Waterfall’s setting appears to take inspiration from the Halo 2 classic map Lockout, with industrial-looking facilities adjacent to a large ice structure. The map appears to be much larger than Lockout, however, with the titular waterfall separating the two main spawn areas. Other features include awesome interior art, a man-cannon that shoots players through the cascading falls, and even a fully-animated Pelican that comes in for a landing in the out-of-bounds scenery.

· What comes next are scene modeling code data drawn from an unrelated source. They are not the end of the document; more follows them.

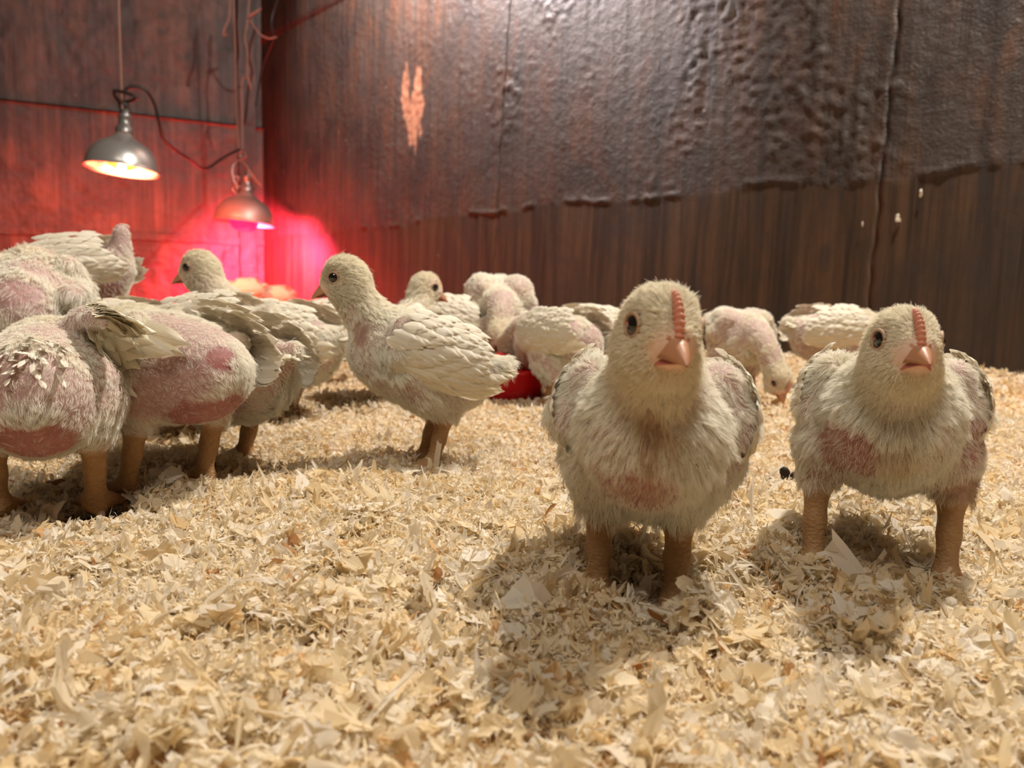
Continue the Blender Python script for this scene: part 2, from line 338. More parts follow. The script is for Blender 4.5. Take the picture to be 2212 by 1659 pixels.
# ------------------------------------------------------------------ walls
def wall_pt(px, py, right=True):
    """(u along the wall, z) of the wall point seen at a pixel"""
    d = cF + cR * (px - W_ / 2) / F_ + cU * (H_ / 2 - py) / F_
    o, dr, nn = (WR0, WRD, WRN) if right else (CORNER, WLD, WLN)
    t = ((o - CAM[:2]) @ nn) / (d[:2] @ nn); p = CAM + d * t
    return (p[:2] - o) @ dr, p[2]
UC = (CORNER - WR0) @ WRD
def make_right_wall(mat):
    s1a, s1b = wall_pt(1103, 0), wall_pt(1066, 600); s2a, s2b = wall_pt(1945, 0), wall_pt(1876, 650)
    def seam(a, b): return lambda z: a[0] + (b[0] - a[0]) * (z - a[1]) / (b[1] - a[1]) + 0.002 * np.sin(z * 31) + 0.002 * np.sin(z * 77)
    S1, S2 = seam(s1a, s1b), seam(s2a, s2b)
    edges = [(lambda z: z * 0 - 2.6), S2, S1, (lambda z: z * 0 + UC + 0.02)]
    zs = np.concatenate([np.arange(-0.06, 1.5, 0.0075), np.linspace(1.5, 2.4, 20)])
    us = np.arange(-0.62, UC, 0.0085)
    mb = [];
    raw_c = [wall_pt(880, 205), wall_pt(893, 262), wall_pt(905, 215)]
    Vs, Qs, A, Uv = [], [], {'crust': [], 'drip': [], 'raw': []}, []; n0 = 0
    r = np.random.RandomState(3)
    drips = [(wall_pt(px, 420)[0], wpx, z0, z1) for px, wpx, z0, z1 in
             [(1518, .016, .42, 1.2), (1560, .008, .40, .75), (1600, .007, .38, .7), (1640, .020, .38, 1.3), (1745, .008, .40, .6), (1775, .006, .40, .6), (1815, .018, .38, .6),
              (1420, .022, .46, .95), (1350, .007, .40, .8), (1300, .006, .36, .7), (1255, .005, .36, .7), (1200, .007, .38, .8), (1165, .006, .36, .62), (2120, .020, .36, .9),
              (2170, .012, .38, .8), (2060, .010, .40, .6), (1700, .012, .3, .55), (1000, .008, .42, .9), (930, .007, .4, .8)]]
    knots = [(1112, 556, .014), (1150, 562, .014), (1195, 552, .016), (1245, 572, .012), (1700, 590, .012), (1780, 560, .02), (2120, 590, .018), (1425, 330, .010), (1240, 170, .008), (1010, 240, .008)]
    for i in range(3):
        e0, e1 = edges[i], edges[i + 1]; w = float(e1(np.array(0.6)) - e0(np.array(0.6)))
        nu = max(8, int(w / (0.0085 if i else 0.012))); gap = 0.0020
        T = np.linspace(0, 1, nu)[:, None]; Z = np.broadcast_to(zs[None], (nu, len(zs)))
        U = (e0(Z) + gap * (i > 0)) * (1 - T) + (e1(Z) - gap * (i < 2)) * T
        ledge = 0.462 + 0.008 * np.sin(U * 9) + 0.02 * (fbm(U * 14, U * 0, 6, 3) - 0.5) - 0.035 * sstep(1.2, 2.6, U)
        crust = sstep(-0.012, 0.012, Z - ledge)
        drip = np.zeros_like(U)
        for (du, dw, z0, z1) in drips:
            wob = du + 0.004 * np.sin(Z * 25 + du * 40)
            drip = np.maximum(drip, sstep(dw * 0.6, dw * 0.35, np.abs(U - wob)) * sstep(z0 - 0.02, z0 + 0.03, Z) * sstep(z1, z1 - 0.15, Z))
        lump = np.clip(fbm(U * 62, Z * 62, 2, 4) - 0.45, 0, 1) * 0.014 * (0.25 + 1.2 * sstep(0.42, 0.64, fbm(U * 4.5, Z * 3.5, 9, 3))) * (0.35 + 0.65 * sstep(2.2, 0.7, U))
        run = (fbm(U * 45, Z * 2.2, 12, 3) - 0.5) * 0.006
        disp = crust * (0.0018 + (lump + run) * (1 - 0.85 * drip)) + 0.005 * np.exp(-((Z - ledge - 0.006) / 0.006) ** 2) * sstep(0.50, 0.64, fbm(U * 16, Z * 0, 4, 3)) + (1 - crust) * 0.0015 * (fbm(U * 60, Z * 3, 15, 3) - 0.5)
        for kp in knots:
            ku, kz = wall_pt(*kp[:2]); drip = np.maximum(drip, 0.75 * sstep(1.25, 0.6, np.hypot((U - ku) / kp[2], (Z - kz) / (kp[2] * 2.0)) + 0.5 * (fbm(U * 70, Z * 30, 33, 2) - 0.5)))
        raw = np.zeros_like(U)
        for (cu, cz) in raw_c:
            raw = np.maximum(raw, sstep(0.12, -0.05, ((U - cu) / 0.45) ** 2 * 30 + ((Z - cz) / 1.6) ** 2 * 30 - 0.16 + 0.55 * (fbm(U * 40, Z * 16, 21, 3) - 0.5)))
        disp = disp - 0.004 * raw + 0.006 * raw * fbm(U * 90, Z * 25, 22, 2)
        X = WR0[0] + U * WRD[0] + disp * WRN[0]; Y = WR0[1] + U * WRD[1] + disp * WRN[1]
        # the two edges turn back so that the gap has depth
        V = np.stack([X, Y, Z], -1)
        first = V[:1].copy(); last = V[-1:].copy(); first[..., :2] -= WRN * 0.02; last[..., :2] -= WRN * 0.02
        V = np.concatenate([first, V, last]); nu += 2; pad = lambda a: np.concatenate([a[:1], a, a[-1:]])
        Vs.append(V.reshape(-1, 3)); Qs.append(grid_quads(nu, len(zs)) + n0); n0 += nu * len(zs)
        Uv.append(np.stack([pad(U), pad(Z)], -1).reshape(-1, 2))
        for k_, a_ in (('crust', crust), ('drip', drip), ('raw', raw)): A[k_].append(pad(a_).ravel())
    # dark backing behind the gaps
    V = np.array([[WR0[0] + u * WRD[0] - 0.018 * WRN[0], WR0[1] + u * WRD[1] - 0.018 * WRN[1], z] for u in (-2.6, UC + 0.05) for z in (-0.06, 2.4)])
    Vs.append(V); Qs.append(np.array([[0, 1, 3, 2]]) + n0); Uv.append(np.zeros((4, 2)))
    for k_ in A: A[k_].append(np.full(4, 1.0 if k_ == 'drip' else 0.0))
    o = mesh_np('wall_right', np.concatenate(Vs), np.concatenate(Qs), mat=mat, uv=np.concatenate(Uv), attrs={k_: np.concatenate(v) for k_, v in A.items()})
    tag(o, kind='structure')
make_right_wall(mat_wall('grimy_plywood', srgb(70, 60, 55), srgb(76, 53, 33), srgb(84, 56, 40)))

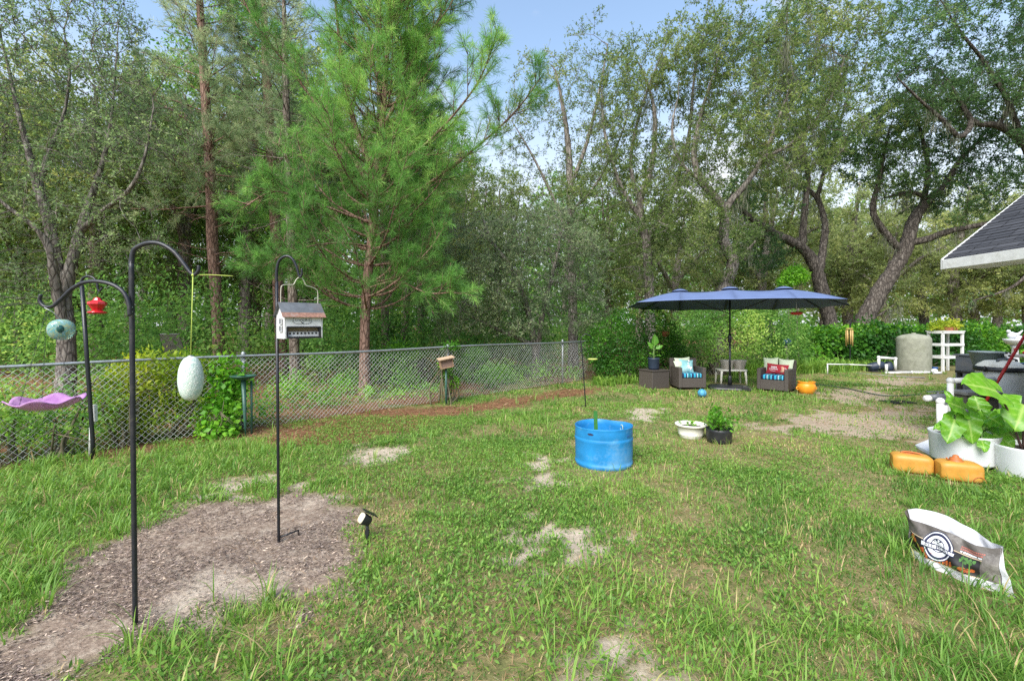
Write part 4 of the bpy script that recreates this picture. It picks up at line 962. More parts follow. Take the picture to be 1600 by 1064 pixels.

Edge takes place inside a Forerunner facility, with a nice mixture of corridor shoot-outs in between wide-open areas with power weapons. The sleek metal structures are reminiscent of the many Forerunner areas players traversed in Halo 4, and players can even find a large group of sentinels traveling in the interior. The odd barriers and raised surfaces should provide some interesting fight scenarios in the new season.

When the Master Chief Collection launched in 2014, it was simultaneously praised for its huge amount of content and derided for its poor online multiplayer servers. Players would often have to wait more than 10 minutes to play multiplayer if they were lucky to connect a match at all. Seven years and an incredible amount of work and patches later, the Master Chief Collection is finally taking its place as the definitive one-stop-shop for all things Halo, excluding Halo 5.

Developer 343 Industries has fought an uphill battle and largely succeeded with reviving the MCC. With Halo Infinite approaching and a Halo TV series set to release in 2022, fans everywhere hope 343 can continue this upward trajectory.

Halo: The Master Chief Collection is available on PC, Xbox One, and Xbox Series X.